The techno-utopians have had their day in the sun, and this book was a relic of those times. However, now I kind of feel like they need to fuck off, and I think for the most part they have.
But the annoyance with this book is actually a little deeper. I like reading books about tech, because as a fan of science-fiction I found these things of this nature tickle my imagination in a big way, and in fact Marc Goodman’s Future Crimes kicked my imagination into writing a handful of short stories (that alas didn’t go anywhere, but oh well).
Age of Em just didn’t have that, because it is very poorly researched. Robin Hanson is a university professor of Economics, and I would hazard a bit he understand economics very well. I don’t want to take away anything from a person I know nothing about. But the big fault I tend to find with all economists is that they seem to think it is the science to end all sciences, and that when applying their knowledge to other fields their relevance will immediately come through. So what has this very likely very intelligent man decide to write about? What the world will look like when we emulate the human brain digitally and Robots are running the show.
His expertise in Economics did not really help.

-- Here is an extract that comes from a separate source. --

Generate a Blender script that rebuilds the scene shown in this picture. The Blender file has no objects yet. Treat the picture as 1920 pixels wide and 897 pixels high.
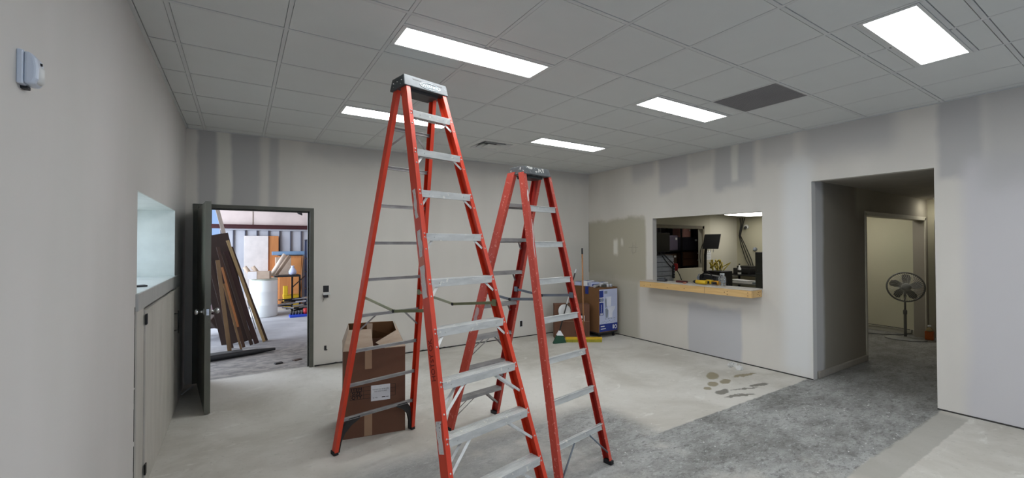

Weirdly enough, this book reminded me most of the work of Olaf Stapeldon, whose books I as well didn’t like. But Stapeldon wrote and was published as fiction, more specifically science-fiction, and that is how the book was treated. I don’t think anyone took this seriously. But Hanson published this as non-fiction, and it is laughably, laughably dumb. In much of the work of his that I have read, Stapeldom picks up a random thread of potential future history, and we get some interesting tidbits about what a future civilization could look like. Stapledon operate far off enough in the future that the ‘predictions’ could be interesting. We won’t get there, but maybe some other civilization will. Hanson’s prediction, meaning to be closer to home, just plain fucking fail. And they fail mostly because of some of the most puzzling presuppositions I have ever bothered to read.
This is our generations treatise on how many angels can dance on the head of a pin.